Unser gemeinsamer Feind

Bertolt Brechts Puntila in der Theaterwerkstatt

 

WÜRZBURG Gutsherr Puntila ist ein richtig netter Kerl. Er will, dass es seinen Leuten gut geht – aber leider nur, so lange er betrunken ist. Sobald ihn aber „ein Anfall von Nüchternheit“ ereilt, kommt seine andere Seite hervor, kleinlich, geizig und gemein, ein Ausbeuter wie jeder andere. Bertolt Brecht schrieb die Komödie „Herr Puntila und sein Knecht Matti“ über den Großgrundbesitzer mit zwei Gesichtern im finnischen Exil und schuf damit eine Figur zwischen rauschhafter Menschenfreundlichkeit und kaltschnäuzigem Zynismus.

Am Samstag hatte das von Brecht 1940 als „Volksstück“ betitelte Drama in der Würzburger Theaterwerkstatt Premiere, mit einem herausragenden Wolfgang Stenglin als Puntila in der Hauptrolle. Die Regie führte Cornelia Wagner – mit Liebe zum Detail, zum Text und zu Brecht.

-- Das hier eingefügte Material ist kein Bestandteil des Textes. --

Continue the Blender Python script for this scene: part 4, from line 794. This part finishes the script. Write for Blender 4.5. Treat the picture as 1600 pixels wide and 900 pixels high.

Sie hat sich für den ganzen Text entschieden. Etwas weniger wäre bei fast drei Stunden Spielzeit im kleinen, spätestens nach der Pause stickigen Kellertheater wahrscheinlich ausreichend gewesen. Eine ansonsten aber inspirierte und schwungvolle Inszenierung machen Länge und Luft dann wieder wett. Mit einer einfachen Kulisse und farbigen, plakativen Kostümen, die die Charaktere auf der Bühne leicht karikieren, erreicht Wagner ein schönes Ergebnis.

Auch und gerade die Nebenrollen (Claudia Tsong, Dagmar Schmauß, Lisa Schopf und Kerstin Lauterbach als Bund der Bräute sowie in weiteren Rollen) wie auch Philipp Härtig (unter anderem der für Tochter Eva vorgesehene Bräutigam) und Andreas Münzel kommen so gut raus. Hannah Kirzeder spielt die Eva pink und blond, doch nicht dümmlich. Überhaupt sind alle Darsteller mit Elan und Herz dabei, das ist deutlich spürbar. Stimmlich glänzen kann Dagmar Schmauß mit ihrer Ballade vom Förster und der Gräfin und dem Pflaumenlied.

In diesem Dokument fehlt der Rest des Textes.